» **Exercise objective**:
Read the data and repeat it in full, exactly.

» **Information supplied**:
+ + + + +

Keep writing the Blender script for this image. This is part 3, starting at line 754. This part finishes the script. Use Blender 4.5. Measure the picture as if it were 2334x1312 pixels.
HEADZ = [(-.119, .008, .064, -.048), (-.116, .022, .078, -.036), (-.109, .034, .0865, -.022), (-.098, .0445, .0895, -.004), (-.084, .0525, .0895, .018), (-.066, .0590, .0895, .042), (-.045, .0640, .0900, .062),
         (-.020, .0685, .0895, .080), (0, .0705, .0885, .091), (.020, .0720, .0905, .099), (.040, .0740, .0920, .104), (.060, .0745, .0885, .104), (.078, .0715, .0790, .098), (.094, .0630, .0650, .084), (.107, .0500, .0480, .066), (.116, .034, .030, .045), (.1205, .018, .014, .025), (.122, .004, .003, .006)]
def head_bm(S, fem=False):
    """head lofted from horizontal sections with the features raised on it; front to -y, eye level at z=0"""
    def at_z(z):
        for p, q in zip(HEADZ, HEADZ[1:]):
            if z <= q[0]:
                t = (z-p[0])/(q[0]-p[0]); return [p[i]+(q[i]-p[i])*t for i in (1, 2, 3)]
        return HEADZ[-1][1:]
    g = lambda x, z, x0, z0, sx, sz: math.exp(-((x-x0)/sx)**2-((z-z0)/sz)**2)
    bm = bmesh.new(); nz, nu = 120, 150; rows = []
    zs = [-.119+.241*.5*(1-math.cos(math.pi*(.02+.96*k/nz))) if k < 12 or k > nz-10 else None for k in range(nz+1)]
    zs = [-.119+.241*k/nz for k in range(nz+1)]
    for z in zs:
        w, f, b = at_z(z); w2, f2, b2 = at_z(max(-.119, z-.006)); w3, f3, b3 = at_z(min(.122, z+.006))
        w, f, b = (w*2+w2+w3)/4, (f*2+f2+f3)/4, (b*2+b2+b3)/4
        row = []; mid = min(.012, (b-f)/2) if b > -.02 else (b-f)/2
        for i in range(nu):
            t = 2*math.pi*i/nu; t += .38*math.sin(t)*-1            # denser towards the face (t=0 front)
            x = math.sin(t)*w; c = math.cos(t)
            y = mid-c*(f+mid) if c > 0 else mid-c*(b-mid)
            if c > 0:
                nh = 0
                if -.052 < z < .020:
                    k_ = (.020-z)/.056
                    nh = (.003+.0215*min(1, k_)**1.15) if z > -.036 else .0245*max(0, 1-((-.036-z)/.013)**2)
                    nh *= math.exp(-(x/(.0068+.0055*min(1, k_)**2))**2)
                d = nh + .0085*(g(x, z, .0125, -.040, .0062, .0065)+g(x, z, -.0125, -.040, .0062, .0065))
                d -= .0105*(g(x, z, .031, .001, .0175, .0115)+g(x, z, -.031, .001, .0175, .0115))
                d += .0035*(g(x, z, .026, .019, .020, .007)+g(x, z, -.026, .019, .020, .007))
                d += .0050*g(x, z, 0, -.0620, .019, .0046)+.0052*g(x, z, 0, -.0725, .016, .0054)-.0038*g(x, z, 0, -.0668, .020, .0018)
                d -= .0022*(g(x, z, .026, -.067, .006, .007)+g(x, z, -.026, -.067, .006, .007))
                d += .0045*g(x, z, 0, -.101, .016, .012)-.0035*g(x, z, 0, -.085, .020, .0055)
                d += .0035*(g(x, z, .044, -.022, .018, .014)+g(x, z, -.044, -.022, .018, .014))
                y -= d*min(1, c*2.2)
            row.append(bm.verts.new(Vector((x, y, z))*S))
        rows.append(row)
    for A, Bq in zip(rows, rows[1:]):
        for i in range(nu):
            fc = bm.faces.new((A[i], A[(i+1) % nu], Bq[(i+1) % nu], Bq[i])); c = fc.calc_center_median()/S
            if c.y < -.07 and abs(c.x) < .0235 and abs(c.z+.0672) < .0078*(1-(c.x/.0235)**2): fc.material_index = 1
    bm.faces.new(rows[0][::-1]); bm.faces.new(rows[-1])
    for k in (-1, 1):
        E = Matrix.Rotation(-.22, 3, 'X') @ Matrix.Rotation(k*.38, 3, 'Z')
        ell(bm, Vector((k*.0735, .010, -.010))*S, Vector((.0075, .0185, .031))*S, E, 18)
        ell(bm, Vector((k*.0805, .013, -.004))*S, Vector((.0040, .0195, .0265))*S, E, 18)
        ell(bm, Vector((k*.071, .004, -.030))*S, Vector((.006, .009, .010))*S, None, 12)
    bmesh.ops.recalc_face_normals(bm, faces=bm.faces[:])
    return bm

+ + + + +

» **Answer for the task**:
Keep writing the Blender script for this image. This is part 3, starting at line 754. This part finishes the script. Use Blender 4.5. Measure the picture as if it were 2334x1312 pixels.
HEADZ = [(-.119, .008, .064, -.048), (-.116, .022, .078, -.036), (-.109, .034, .0865, -.022), (-.098, .0445, .0895, -.004), (-.084, .0525, .0895, .018), (-.066, .0590, .0895, .042), (-.045, .0640, .0900, .062),
         (-.020, .0685, .0895, .080), (0, .0705, .0885, .091), (.020, .0720, .0905, .099), (.040, .0740, .0920, .104), (.060, .0745, .0885, .104), (.078, .0715, .0790, .098), (.094, .0630, .0650, .084), (.107, .0500, .0480, .066), (.116, .034, .030, .045), (.1205, .018, .014, .025), (.122, .004, .003, .006)]
def head_bm(S, fem=False):
    """head lofted from horizontal sections with the features raised on it; front to -y, eye level at z=0"""
    def at_z(z):
        for p, q in zip(HEADZ, HEADZ[1:]):
            if z <= q[0]:
                t = (z-p[0])/(q[0]-p[0]); return [p[i]+(q[i]-p[i])*t for i in (1, 2, 3)]
        return HEADZ[-1][1:]
    g = lambda x, z, x0, z0, sx, sz: math.exp(-((x-x0)/sx)**2-((z-z0)/sz)**2)
    bm = bmesh.new(); nz, nu = 120, 150; rows = []
    zs = [-.119+.241*.5*(1-math.cos(math.pi*(.02+.96*k/nz))) if k < 12 or k > nz-10 else None for k in range(nz+1)]
    zs = [-.119+.241*k/nz for k in range(nz+1)]
    for z in zs:
        w, f, b = at_z(z); w2, f2, b2 = at_z(max(-.119, z-.006)); w3, f3, b3 = at_z(min(.122, z+.006))
        w, f, b = (w*2+w2+w3)/4, (f*2+f2+f3)/4, (b*2+b2+b3)/4
        row = []; mid = min(.012, (b-f)/2) if b > -.02 else (b-f)/2
        for i in range(nu):
            t = 2*math.pi*i/nu; t += .38*math.sin(t)*-1            # denser towards the face (t=0 front)
            x = math.sin(t)*w; c = math.cos(t)
            y = mid-c*(f+mid) if c > 0 else mid-c*(b-mid)
            if c > 0:
                nh = 0
                if -.052 < z < .020:
                    k_ = (.020-z)/.056
                    nh = (.003+.0215*min(1, k_)**1.15) if z > -.036 else .0245*max(0, 1-((-.036-z)/.013)**2)
                    nh *= math.exp(-(x/(.0068+.0055*min(1, k_)**2))**2)
                d = nh + .0085*(g(x, z, .0125, -.040, .0062, .0065)+g(x, z, -.0125, -.040, .0062, .0065))
                d -= .0105*(g(x, z, .031, .001, .0175, .0115)+g(x, z, -.031, .001, .0175, .0115))
                d += .0035*(g(x, z, .026, .019, .020, .007)+g(x, z, -.026, .019, .020, .007))
                d += .0050*g(x, z, 0, -.0620, .019, .0046)+.0052*g(x, z, 0, -.0725, .016, .0054)-.0038*g(x, z, 0, -.0668, .020, .0018)
                d -= .0022*(g(x, z, .026, -.067, .006, .007)+g(x, z, -.026, -.067, .006, .007))
                d += .0045*g(x, z, 0, -.101, .016, .012)-.0035*g(x, z, 0, -.085, .020, .0055)
                d += .0035*(g(x, z, .044, -.022, .018, .014)+g(x, z, -.044, -.022, .018, .014))
                y -= d*min(1, c*2.2)
            row.append(bm.verts.new(Vector((x, y, z))*S))
        rows.append(row)
    for A, Bq in zip(rows, rows[1:]):
        for i in range(nu):
            fc = bm.faces.new((A[i], A[(i+1) % nu], Bq[(i+1) % nu], Bq[i])); c = fc.calc_center_median()/S
            if c.y < -.07 and abs(c.x) < .0235 and abs(c.z+.0672) < .0078*(1-(c.x/.0235)**2): fc.material_index = 1
    bm.faces.new(rows[0][::-1]); bm.faces.new(rows[-1])
    for k in (-1, 1):
        E = Matrix.Rotation(-.22, 3, 'X') @ Matrix.Rotation(k*.38, 3, 'Z')
        ell(bm, Vector((k*.0735, .010, -.010))*S, Vector((.0075, .0185, .031))*S, E, 18)
        ell(bm, Vector((k*.0805, .013, -.004))*S, Vector((.0040, .0195, .0265))*S, E, 18)
        ell(bm, Vector((k*.071, .004, -.030))*S, Vector((.006, .009, .010))*S, None, 12)
    bmesh.ops.recalc_face_normals(bm, faces=bm.faces[:])
    return bm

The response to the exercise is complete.